- GOAL:
Only the number is wanted: how many lines contain the string "pixels"?

** Start of DATASET EXCERPTS **

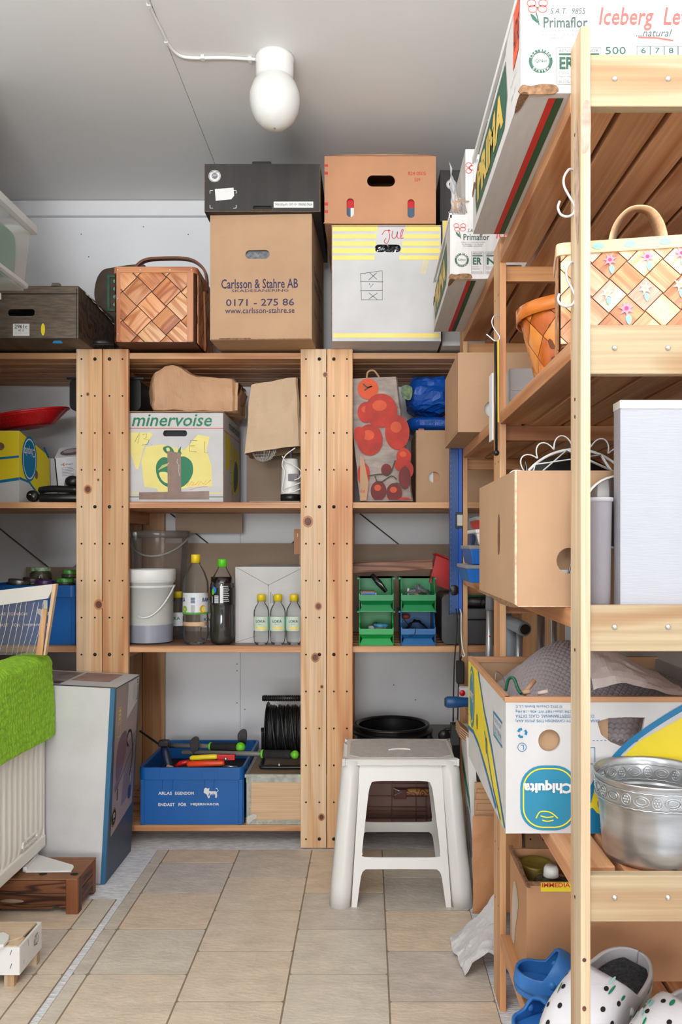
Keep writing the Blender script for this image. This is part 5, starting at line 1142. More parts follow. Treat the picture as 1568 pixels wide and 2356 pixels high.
# wooden metal-edged case
y = 2.775; bx = X(567, y); w = .30; h = Z(1788, y) - zb0
b = CB('wooden_case', 'plywood case with riveted metal edges under the cable reel', 'box', bx, y, zb0, w, .36, h, wood('plywood', (214, 180, 142), (198, 160, 120), 0, rings=3, sc=1.2))
m_met = pm('edge_steel', (170, 172, 162), .4, metal=.55, var=.15, ns=40)
for fr, L, H_ in ((b.f, w, h), (b.l, .36, h)):
    for q in (rect(0, 0, L, .016), rect(0, h - .018, L, h), rect(0, .016, .016, h - .018)): MB(True).plate(fr, q, .0012, (), 0, .0012).build('edge_strip', m_met, b.r)
MB(True).plate(b.tp, rect(-.004, -.005, w, .36), .010, (), 0, .010).build('lid', pm('dark_plywood', (150, 118, 92), .6, var=.12, ns=14), b.r)
for q in (rect(-.0055, -.0065, w, .004), rect(-.0055, .004, .006, .355)): MB(True).plate(b.tp, q, .0115, (), 0, .0115).build('lid_edge', m_met, b.r)
MB(True).plate(b.f, spl([(.0, .02), (.004, .028), (.024, .038), (.034, .034), (.035, .024), (.022, .016), (.006, .004)], 3), .0015, (), 0, .003).build('corner_clip', m_zinc, b.r)
mb = MB(True)
for k in range(8): mb.disc(b.f, .030 + .0135 * k if k < 8 else 0, .008, .0024, 8, .0016)
for k in range(5): mb.disc(b.f, .0105, .035 + .021 * k, .0032, 8, .0016)
mb.build('rivet_holes', m_cardd, b.r)['kind'] = 'stuff'
# cable reel
zc_ = zb0 + h + .0115
cx_ = X(612, 2.90); cz_ = zc_ + .118; yr_ = 2.93
t = thing('cable_reel', 'black cable reel with wound black cord and tubular stand on the wooden case', 'reel', (cx_ + .08, yr_, zc_)); c = (cx_, yr_, cz_)
MB().lathe([(0, 0), (.100, 0), (.103, .002), (.100, .005), (0, .005)], c, 40, 0, 'X').build('flange', m_black, t); MB().lathe([(0, .0), (.100, 0), (.103, .002), (.1, .005), (0, .005)], (cx_ + .165, yr_, cz_), 40, 0, 'X').build('flange', m_black, t)
MB().lathe([(0, -.022), (.008, -.022), (.008, .17), (0, .17)], c, 16, 0, 'X').build('axle', m_bolt, t)
mb = MB(); n_ = 15
P_ = []
for i in range(n_ * 24 + 1):
    a = 2 * PI * i / 24; q = i / 24; P_.append(Vector((cx_ + .010 + .0098 * q + .003 * math.sin(a * .37), yr_ + (.086 + .002 * math.sin(q * 2.3)) * math.cos(a), cz_ + (.086 + .002 * math.sin(q * 2.3)) * math.sin(a))))
mb.tube(P_, .0052, 6); 
for k in range(4):
    a0 = -1.2 + .5 * k; mb.tube([Vector((cx_ + .02 + .035 * k + .03 * s_, yr_ - .0935 * math.cos(-1.1 + 2.0 * s_), cz_ + .0935 * math.sin(1.1 - 2.2 * s_))) for s_ in [i / 8 for i in range(9)]], .0048, 6)
mb.build('cord', m_black, t)
MB().lathe([(0, .006), (.080, .006), (.080, .164), (0, .164)], c, 30, 0, 'X').build('drum', m_blackm, t)
fy = yr_ - .10
MB().tube(ospl([Vector(p) for p in ((cx_ + .19, fy, zc_ + .0075), (cx_ + .02, fy, zc_ + .0075), (cx_ - .012, fy + .012, zc_ + .0075), (cx_ - .015, yr_, zc_ + .0075), (cx_ - .012, yr_ + .09, zc_ + .0075), (cx_ + .19, yr_ + .1, zc_ + .0075))], 5), .0062, 10).build('stand', m_black, t)
MB().tube([(cx_ - .016, yr_, zc_ + .010), (cx_ - .016, yr_, cz_ - .01), (cx_ - .010, yr_, cz_)], .006, 8).build('upright', m_black, t)
MB().tube([(cx_ - .014, yr_ - .03, cz_ + .122), (cx_ + .17, yr_ - .03, cz_ + .122)], .010, 12).build('handle_core', m_black, t)
mb = MB()
for k in range(26): mb.lathe([(.0105, -.0016), (.0128, 0), (.0105, .0016)], (cx_ - .006 + .0068 * k, yr_ - .03, cz_ + .122), 14, 0, 'X')
mb.build('grip_rings', m_black, t)['kind'] = 'stuff'
MB().lathe([(0, -.014), (.0042, -.014), (.0042, .006), (0, .006)], (cx_ + .055, fy, zc_ + .018), 10, 0, 'Z').build('stand_bolt', m_zinc, t)
# ================================================================ bottom of the right unit, seen round the stool
sl_z = .0765
t = thing('basin', 'black round plastic basin with stacked rims behind the stool', 'basin', (X(905, 2.98), 2.98, sl_z)); c = (X(902, 2.93), 2.955, 0); zt_ = Z(1683, 2.85)
MB().lathe([(0, sl_z + .012), (.10, sl_z + .012), (.105, sl_z + .03), (.132, zt_ - .02), (.132, zt_)], c, 40).build('body', m_black, t)
MB().lathe([(.128, zt_ - .004), (.139, zt_ - .002), (.139, zt_ + .006), (.130, zt_ + .008), (.124, zt_ + .001)], c, 40).build('upper_rim', m_black, t); MB().lathe([(.132, zt_ - .026), (.150, zt_ - .022), (.152, zt_ - .014), (.132, zt_ - .012)], c, 40).build('lower_rim', m_black, t)
m_mauve = pm('mauve_brown_plastic', (124, 92, 82), .55, var=.08)
t = thing('storage_crate', 'mauve-brown crate behind the stool with thin wire rack in front', 'crate', (-.10, 2.775, .078)); cb_ = CB('storage_crate', None, None, -.105, 2.845, .078, .40, .09, .21, m_mauve, build=False); bpy.data.objects.remove(cb_.r)
MB().box(-.105, 2.800, .078, .222, 2.812, .262).build('front_panel', m_mauve, t); MB().box(-.105, 2.790, .078, .222, 2.7995, .092).build('lower_ledge', m_mauve, t)
t = thing('wire_rack', 'thin brown wire rack standing behind the stool', 'rack', (-.10, 2.78, .079)); m_rw = pm('rusty_wire', (128, 88, 80), .5, metal=.3)
mb = MB()
for z in (.102, .118, .132, .170, .215, .240, .300): mb.tube([(-.10, 2.788, z), (.21, 2.788, z)], .0016, 6)
for x in (-.07, .0, .085, .17, .205): mb.tube([(x, 2.785, .079), (x, 2.785, .300)], .0016, 6)
mb.build('wires', m_rw, t)['kind'] = 'stuff'
t = thing('hand_saw', 'small saw with striped wooden handle behind the stool', 'saw', (.06, 2.768, .19)); a = tl(940, 1822, 2.775); 
MB().tube([tl(934, 1822, 2.768), tl(940, 1822, 2.768), tl(1004, 1823, 2.768)], [.008, .0115, .012], 12).build('handle', wood('striped_handle', (196, 140, 88), (110, 60, 30), 1, rings=7, sc=3), t)
MB().box(X(905, 2.79), 2.765, Z(1834, 2.79), X(934, 2.79), 2.78, Z(1812, 2.79)).build('socket', pm('dark_red_paint', (88, 30, 26), .4), t, bevel=.002)
MB().tube([tl(905, 1814, 2.763), tl(924, 1822, 2.762), tl(905, 1830, 2.763)], .0022, 6).build('steel_tip', m_zinc, t)
t = thing('black_case', 'black case with grab handle standing right of the basin', 'case', (X(990, 2.9), 2.9, sl_z)); x0 = X(990, 2.9)
MB().box(x0, 2.85, sl_z, x0 + .16, 3.1, Z(1702, 2.85)).build('body', m_black, t, bevel=.006)
MB().tube(ospl([Vector((x0 + .03, 2.86, Z(1700, 2.86))), Vector((x0 + .035, 2.86, Z(1685, 2.86))), Vector((x0 + .06, 2.86, Z(1678, 2.86))), Vector((x0 + .11, 2.86, Z(1678, 2.86)))], 5), .006, 8).build('handle', m_black, t)
MB().lathe([(0, 0), (.022, .002), (.022, .02), (0, .022)], (x0 + .045, 2.84, Z(1694, 2.84)), 16, 0, 'Y').build('plug', m_black, t)
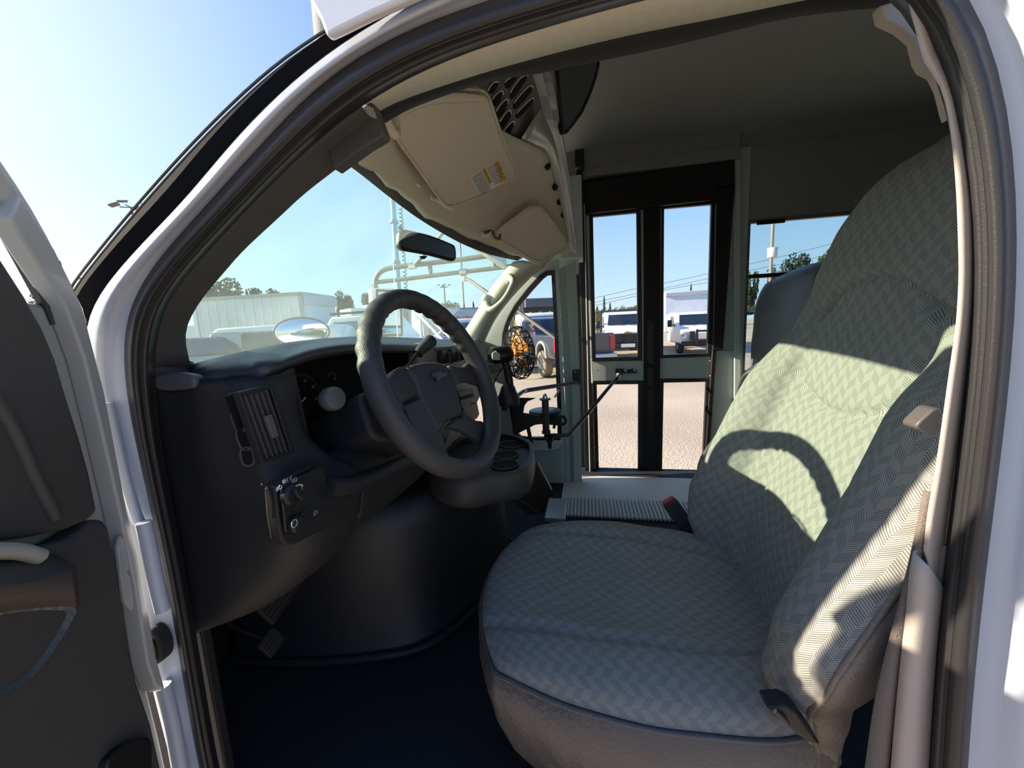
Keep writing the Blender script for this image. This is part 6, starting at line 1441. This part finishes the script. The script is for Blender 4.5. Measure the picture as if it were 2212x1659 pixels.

** End of DATASET EXCERPTS **

- EXERCISE RESULT:
2